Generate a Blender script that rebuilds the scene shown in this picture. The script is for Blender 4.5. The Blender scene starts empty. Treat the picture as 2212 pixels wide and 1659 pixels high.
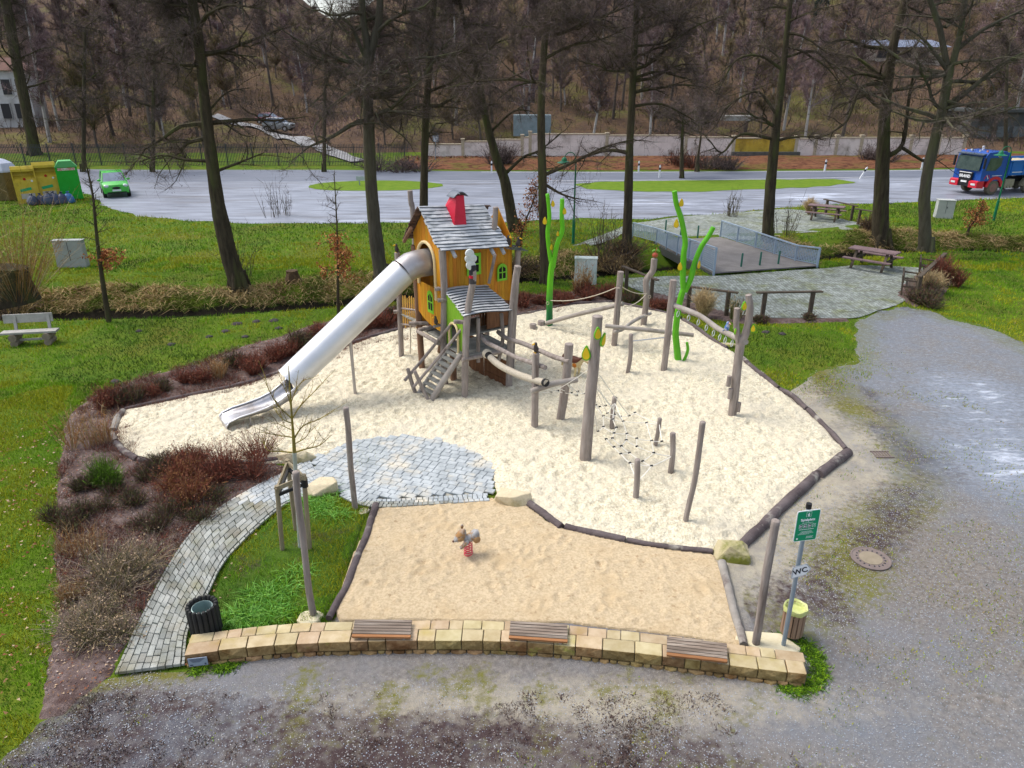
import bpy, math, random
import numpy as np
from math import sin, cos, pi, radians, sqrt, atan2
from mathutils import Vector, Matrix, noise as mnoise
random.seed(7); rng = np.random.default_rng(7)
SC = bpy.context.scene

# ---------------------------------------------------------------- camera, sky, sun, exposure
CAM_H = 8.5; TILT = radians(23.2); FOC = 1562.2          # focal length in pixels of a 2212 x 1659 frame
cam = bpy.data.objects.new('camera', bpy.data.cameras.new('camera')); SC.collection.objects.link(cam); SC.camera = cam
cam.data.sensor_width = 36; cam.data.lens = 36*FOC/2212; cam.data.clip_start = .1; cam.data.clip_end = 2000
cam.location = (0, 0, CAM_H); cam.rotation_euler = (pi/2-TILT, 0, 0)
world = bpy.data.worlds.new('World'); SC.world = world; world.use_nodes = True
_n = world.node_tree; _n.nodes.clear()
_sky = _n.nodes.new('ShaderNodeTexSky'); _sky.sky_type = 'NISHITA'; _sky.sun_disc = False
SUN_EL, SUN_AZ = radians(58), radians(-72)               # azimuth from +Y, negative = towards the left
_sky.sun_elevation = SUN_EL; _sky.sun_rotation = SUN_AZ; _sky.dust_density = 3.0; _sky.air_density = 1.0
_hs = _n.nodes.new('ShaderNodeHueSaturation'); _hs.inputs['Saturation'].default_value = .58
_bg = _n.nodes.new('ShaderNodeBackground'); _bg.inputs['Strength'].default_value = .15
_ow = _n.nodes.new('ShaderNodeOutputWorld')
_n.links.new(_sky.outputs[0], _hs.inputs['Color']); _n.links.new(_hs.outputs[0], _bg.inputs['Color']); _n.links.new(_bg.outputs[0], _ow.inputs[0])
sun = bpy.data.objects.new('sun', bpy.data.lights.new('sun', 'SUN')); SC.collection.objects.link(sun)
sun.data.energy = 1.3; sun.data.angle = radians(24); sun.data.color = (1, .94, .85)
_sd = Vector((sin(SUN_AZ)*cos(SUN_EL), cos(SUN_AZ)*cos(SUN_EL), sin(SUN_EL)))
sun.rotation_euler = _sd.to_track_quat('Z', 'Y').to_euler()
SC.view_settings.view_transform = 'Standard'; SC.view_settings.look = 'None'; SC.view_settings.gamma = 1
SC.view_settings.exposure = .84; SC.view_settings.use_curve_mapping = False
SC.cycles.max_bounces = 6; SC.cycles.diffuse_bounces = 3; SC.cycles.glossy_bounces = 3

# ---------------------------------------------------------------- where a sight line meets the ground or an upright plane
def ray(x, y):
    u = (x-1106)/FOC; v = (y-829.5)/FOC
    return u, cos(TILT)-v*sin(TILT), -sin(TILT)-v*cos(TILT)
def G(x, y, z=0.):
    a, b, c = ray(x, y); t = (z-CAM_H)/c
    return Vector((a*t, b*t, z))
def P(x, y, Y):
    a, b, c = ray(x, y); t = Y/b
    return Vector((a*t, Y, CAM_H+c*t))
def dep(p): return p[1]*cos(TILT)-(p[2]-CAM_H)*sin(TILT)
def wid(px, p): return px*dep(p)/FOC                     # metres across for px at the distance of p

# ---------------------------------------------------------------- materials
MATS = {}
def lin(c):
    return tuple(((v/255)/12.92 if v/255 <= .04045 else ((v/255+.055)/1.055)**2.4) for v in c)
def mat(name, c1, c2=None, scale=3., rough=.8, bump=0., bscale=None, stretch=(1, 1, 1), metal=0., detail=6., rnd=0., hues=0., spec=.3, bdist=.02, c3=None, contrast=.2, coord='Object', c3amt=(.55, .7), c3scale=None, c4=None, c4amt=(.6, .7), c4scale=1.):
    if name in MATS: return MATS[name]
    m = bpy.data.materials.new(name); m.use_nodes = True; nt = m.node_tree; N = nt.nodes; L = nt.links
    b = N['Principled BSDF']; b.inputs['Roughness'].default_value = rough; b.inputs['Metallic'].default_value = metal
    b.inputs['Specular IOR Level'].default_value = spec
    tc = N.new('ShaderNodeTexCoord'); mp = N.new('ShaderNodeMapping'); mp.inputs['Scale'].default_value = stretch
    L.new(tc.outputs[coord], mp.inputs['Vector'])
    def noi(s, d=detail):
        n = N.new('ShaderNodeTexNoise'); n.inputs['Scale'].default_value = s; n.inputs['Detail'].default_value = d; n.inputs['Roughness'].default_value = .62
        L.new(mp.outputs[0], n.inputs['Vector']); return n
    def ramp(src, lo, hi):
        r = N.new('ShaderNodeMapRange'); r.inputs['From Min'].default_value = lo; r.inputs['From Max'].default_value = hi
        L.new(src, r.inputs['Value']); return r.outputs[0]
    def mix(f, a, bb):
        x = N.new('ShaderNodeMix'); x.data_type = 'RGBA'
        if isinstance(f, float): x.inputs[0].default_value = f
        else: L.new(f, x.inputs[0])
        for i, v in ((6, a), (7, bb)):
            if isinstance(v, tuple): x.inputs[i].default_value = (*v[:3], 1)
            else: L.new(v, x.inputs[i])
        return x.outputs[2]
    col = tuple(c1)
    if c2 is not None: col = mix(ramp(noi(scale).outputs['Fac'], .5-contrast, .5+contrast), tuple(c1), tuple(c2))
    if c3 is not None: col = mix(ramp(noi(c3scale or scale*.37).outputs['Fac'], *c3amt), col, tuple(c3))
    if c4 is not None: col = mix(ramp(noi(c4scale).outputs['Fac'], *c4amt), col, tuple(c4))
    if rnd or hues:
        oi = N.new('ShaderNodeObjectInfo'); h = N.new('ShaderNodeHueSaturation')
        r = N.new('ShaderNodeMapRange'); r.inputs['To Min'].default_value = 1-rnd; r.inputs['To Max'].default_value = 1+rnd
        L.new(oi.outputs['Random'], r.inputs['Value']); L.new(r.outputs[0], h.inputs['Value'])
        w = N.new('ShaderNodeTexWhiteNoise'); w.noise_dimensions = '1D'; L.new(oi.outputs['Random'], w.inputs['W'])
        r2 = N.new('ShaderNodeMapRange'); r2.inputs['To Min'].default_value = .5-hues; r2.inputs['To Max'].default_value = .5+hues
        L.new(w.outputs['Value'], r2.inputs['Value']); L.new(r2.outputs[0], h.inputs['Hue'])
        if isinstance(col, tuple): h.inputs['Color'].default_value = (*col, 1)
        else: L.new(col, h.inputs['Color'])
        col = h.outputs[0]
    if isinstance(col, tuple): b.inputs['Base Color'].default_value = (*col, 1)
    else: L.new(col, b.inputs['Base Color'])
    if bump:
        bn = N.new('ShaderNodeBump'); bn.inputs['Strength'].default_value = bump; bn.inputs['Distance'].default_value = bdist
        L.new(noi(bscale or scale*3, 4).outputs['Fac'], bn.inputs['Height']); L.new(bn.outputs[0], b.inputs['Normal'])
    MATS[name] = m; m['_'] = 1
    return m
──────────
Every line above should be repeated exactly; pictures stay out of the copy.

### Full solution
Generate a Blender script that rebuilds the scene shown in this picture. The script is for Blender 4.5. The Blender scene starts empty. Treat the picture as 2212 pixels wide and 1659 pixels high.
import bpy, math, random
import numpy as np
from math import sin, cos, pi, radians, sqrt, atan2
from mathutils import Vector, Matrix, noise as mnoise
random.seed(7); rng = np.random.default_rng(7)
SC = bpy.context.scene

# ---------------------------------------------------------------- camera, sky, sun, exposure
CAM_H = 8.5; TILT = radians(23.2); FOC = 1562.2          # focal length in pixels of a 2212 x 1659 frame
cam = bpy.data.objects.new('camera', bpy.data.cameras.new('camera')); SC.collection.objects.link(cam); SC.camera = cam
cam.data.sensor_width = 36; cam.data.lens = 36*FOC/2212; cam.data.clip_start = .1; cam.data.clip_end = 2000
cam.location = (0, 0, CAM_H); cam.rotation_euler = (pi/2-TILT, 0, 0)
world = bpy.data.worlds.new('World'); SC.world = world; world.use_nodes = True
_n = world.node_tree; _n.nodes.clear()
_sky = _n.nodes.new('ShaderNodeTexSky'); _sky.sky_type = 'NISHITA'; _sky.sun_disc = False
SUN_EL, SUN_AZ = radians(58), radians(-72)               # azimuth from +Y, negative = towards the left
_sky.sun_elevation = SUN_EL; _sky.sun_rotation = SUN_AZ; _sky.dust_density = 3.0; _sky.air_density = 1.0
_hs = _n.nodes.new('ShaderNodeHueSaturation'); _hs.inputs['Saturation'].default_value = .58
_bg = _n.nodes.new('ShaderNodeBackground'); _bg.inputs['Strength'].default_value = .15
_ow = _n.nodes.new('ShaderNodeOutputWorld')
_n.links.new(_sky.outputs[0], _hs.inputs['Color']); _n.links.new(_hs.outputs[0], _bg.inputs['Color']); _n.links.new(_bg.outputs[0], _ow.inputs[0])
sun = bpy.data.objects.new('sun', bpy.data.lights.new('sun', 'SUN')); SC.collection.objects.link(sun)
sun.data.energy = 1.3; sun.data.angle = radians(24); sun.data.color = (1, .94, .85)
_sd = Vector((sin(SUN_AZ)*cos(SUN_EL), cos(SUN_AZ)*cos(SUN_EL), sin(SUN_EL)))
sun.rotation_euler = _sd.to_track_quat('Z', 'Y').to_euler()
SC.view_settings.view_transform = 'Standard'; SC.view_settings.look = 'None'; SC.view_settings.gamma = 1
SC.view_settings.exposure = .84; SC.view_settings.use_curve_mapping = False
SC.cycles.max_bounces = 6; SC.cycles.diffuse_bounces = 3; SC.cycles.glossy_bounces = 3

# ---------------------------------------------------------------- where a sight line meets the ground or an upright plane
def ray(x, y):
    u = (x-1106)/FOC; v = (y-829.5)/FOC
    return u, cos(TILT)-v*sin(TILT), -sin(TILT)-v*cos(TILT)
def G(x, y, z=0.):
    a, b, c = ray(x, y); t = (z-CAM_H)/c
    return Vector((a*t, b*t, z))
def P(x, y, Y):
    a, b, c = ray(x, y); t = Y/b
    return Vector((a*t, Y, CAM_H+c*t))
def dep(p): return p[1]*cos(TILT)-(p[2]-CAM_H)*sin(TILT)
def wid(px, p): return px*dep(p)/FOC                     # metres across for px at the distance of p

# ---------------------------------------------------------------- materials
MATS = {}
def lin(c):
    return tuple(((v/255)/12.92 if v/255 <= .04045 else ((v/255+.055)/1.055)**2.4) for v in c)
def mat(name, c1, c2=None, scale=3., rough=.8, bump=0., bscale=None, stretch=(1, 1, 1), metal=0., detail=6., rnd=0., hues=0., spec=.3, bdist=.02, c3=None, contrast=.2, coord='Object', c3amt=(.55, .7), c3scale=None, c4=None, c4amt=(.6, .7), c4scale=1.):
    if name in MATS: return MATS[name]
    m = bpy.data.materials.new(name); m.use_nodes = True; nt = m.node_tree; N = nt.nodes; L = nt.links
    b = N['Principled BSDF']; b.inputs['Roughness'].default_value = rough; b.inputs['Metallic'].default_value = metal
    b.inputs['Specular IOR Level'].default_value = spec
    tc = N.new('ShaderNodeTexCoord'); mp = N.new('ShaderNodeMapping'); mp.inputs['Scale'].default_value = stretch
    L.new(tc.outputs[coord], mp.inputs['Vector'])
    def noi(s, d=detail):
        n = N.new('ShaderNodeTexNoise'); n.inputs['Scale'].default_value = s; n.inputs['Detail'].default_value = d; n.inputs['Roughness'].default_value = .62
        L.new(mp.outputs[0], n.inputs['Vector']); return n
    def ramp(src, lo, hi):
        r = N.new('ShaderNodeMapRange'); r.inputs['From Min'].default_value = lo; r.inputs['From Max'].default_value = hi
        L.new(src, r.inputs['Value']); return r.outputs[0]
    def mix(f, a, bb):
        x = N.new('ShaderNodeMix'); x.data_type = 'RGBA'
        if isinstance(f, float): x.inputs[0].default_value = f
        else: L.new(f, x.inputs[0])
        for i, v in ((6, a), (7, bb)):
            if isinstance(v, tuple): x.inputs[i].default_value = (*v[:3], 1)
            else: L.new(v, x.inputs[i])
        return x.outputs[2]
    col = tuple(c1)
    if c2 is not None: col = mix(ramp(noi(scale).outputs['Fac'], .5-contrast, .5+contrast), tuple(c1), tuple(c2))
    if c3 is not None: col = mix(ramp(noi(c3scale or scale*.37).outputs['Fac'], *c3amt), col, tuple(c3))
    if c4 is not None: col = mix(ramp(noi(c4scale).outputs['Fac'], *c4amt), col, tuple(c4))
    if rnd or hues:
        oi = N.new('ShaderNodeObjectInfo'); h = N.new('ShaderNodeHueSaturation')
        r = N.new('ShaderNodeMapRange'); r.inputs['To Min'].default_value = 1-rnd; r.inputs['To Max'].default_value = 1+rnd
        L.new(oi.outputs['Random'], r.inputs['Value']); L.new(r.outputs[0], h.inputs['Value'])
        w = N.new('ShaderNodeTexWhiteNoise'); w.noise_dimensions = '1D'; L.new(oi.outputs['Random'], w.inputs['W'])
        r2 = N.new('ShaderNodeMapRange'); r2.inputs['To Min'].default_value = .5-hues; r2.inputs['To Max'].default_value = .5+hues
        L.new(w.outputs['Value'], r2.inputs['Value']); L.new(r2.outputs[0], h.inputs['Hue'])
        if isinstance(col, tuple): h.inputs['Color'].default_value = (*col, 1)
        else: L.new(col, h.inputs['Color'])
        col = h.outputs[0]
    if isinstance(col, tuple): b.inputs['Base Color'].default_value = (*col, 1)
    else: L.new(col, b.inputs['Base Color'])
    if bump:
        bn = N.new('ShaderNodeBump'); bn.inputs['Strength'].default_value = bump; bn.inputs['Distance'].default_value = bdist
        L.new(noi(bscale or scale*3, 4).outputs['Fac'], bn.inputs['Height']); L.new(bn.outputs[0], b.inputs['Normal'])
    MATS[name] = m; m['_'] = 1
    return m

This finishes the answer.